Eastern Bloc restaurants in the West didn’t fare much better. In New York, despite the multiple waves of immigrants throughout the 20th century, your options rarely depart from family restaurants on one hand, or big floor show establishments on the other. Many seem happy to serve straight-from-the-can eggplant caviar and shoe-sole-tough Beef Stroganoff without ever wondering if they could do better — just read my reviews. Of course the customers are to blame, too. Half of them want to throw vodka shots over their backs and eat caviar by the ladle as if the October Revolution never happened, and the other half turned their grandmothers’ frugal, substitute-filled stews into their own personal Proustian madeleines. Few people pass the doorstep asking for modern Eastern European cuisine.

Okay, maybe I’m dramatizing a little bit. I won’t deny that the food situation has considerably improved. Quality local products are readily available; you can have a delicious modern meal in Prague, Budapest, or Moscow. Sophisticated winemaking has made a triumphant return in Hungary, Slovenia, and Croatia; there are lavish cookbooks filled with traditional recipes from the Caucasus and Central Asia. I’ve even seen Stalik Khankishiev using a thermometer to check meat doneness! The Soviet Union also popularized some notable dishes, such as the chicken Kiev. My point is that the food culture in those countries is making a very slow recovery and still rarely challenges traditions. Despite History’s opportunities, the gastronomy of the Eastern Bloc is still light-years away from what you see in France — or Italy, Spain, Germany, Scandinavia, Japan…

My goal with Food Perestroika is to rebuild culinary traditions from the former Eastern Bloc, and try to re-imagine and elevate them to haute cuisine. The word perestroika means reconstruction, but I am not interested in replication so much as I am interested in innovation inspired by what came before, and in making the most of the ingredients and flavors that can be found in that part of the world. Most of the various topics I discuss can be pieced together to work towards this objective:

  • Travel stories investigate the ingredients, preparations, and principles that define each country (with many digressions, I admit)
  • Restaurant reviews report the state of things on my side of the pond, and occasionally elsewhere
  • Finally, the recipes, which are the cornerstones of my reconstruction, and fall under several categories:
    Some of them reinterpret traditional dishes, as I think it is impossible to innovate if you don’t master the classics. I’m not interested in publishing another passable 30-minute recipe with a pretty picture for instant gratification on foodgawker. I really try to come up with the best recipes possible, fine-tuning over and over until the results are worth publishing.
    Another group of recipes tries to build on top of this base to create more modern, novel, and elaborate dishes. Many people would discard them as not representative of the Eastern Bloc at all. I, on the other hand, make the argument that if a dish uses ingredients and methods found in a given country, no matter how obscure, then it’s as reflective of that country as it gets.

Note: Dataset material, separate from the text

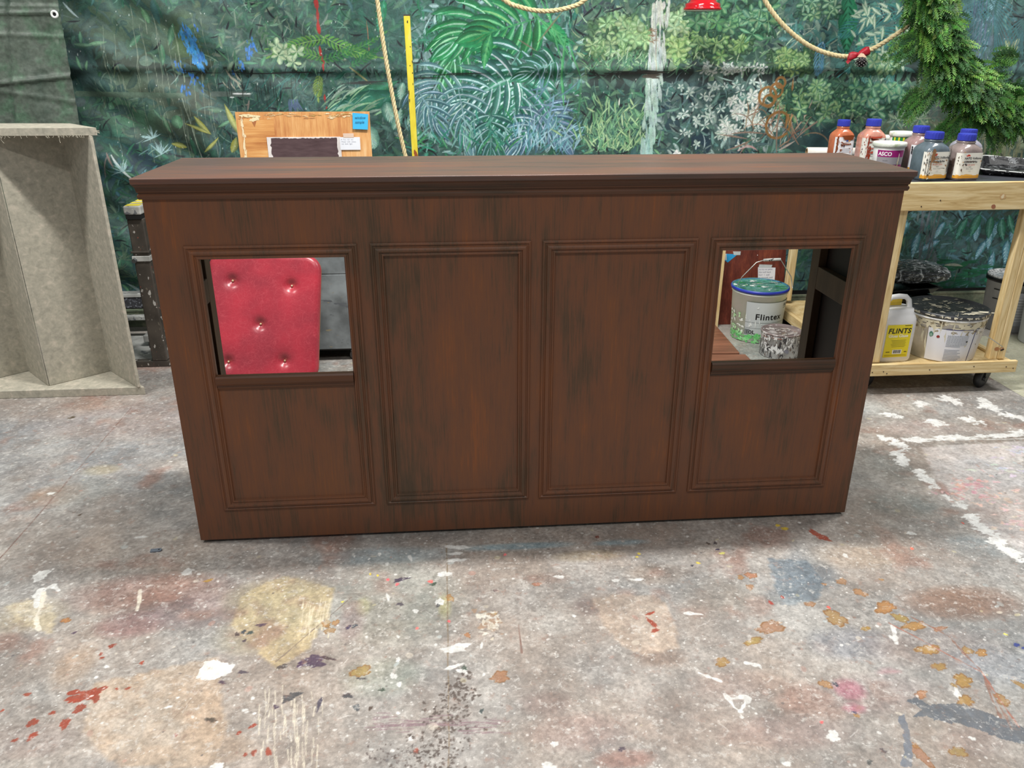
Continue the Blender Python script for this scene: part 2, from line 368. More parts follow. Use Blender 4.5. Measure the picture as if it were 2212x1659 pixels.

To deny this argument is as ludicrous as complaining that such-and-such Michelin-starred restaurant in Paris doesn’t serve French cuisine because they don’t feature cassoulet, camembert, or frogs’ legs on their menu.
    Still other posts have me making my building blocks from scratch — cheese, preserves, bread — simply because reconstruction often starts at the atomic level, so to speak. This is also how I became interested in hunting and fishing. I am far from being a textbook hipster type, but I do agree with some locavore ideas about knowing where your meat comes from.

I may not follow any rigorous order in my posts, instead going back and forth between countries, post categories, and recipe complexity. It all depends on my inspiration of the moment. But hopefully, after a few years of writing, the big picture will start to make sense.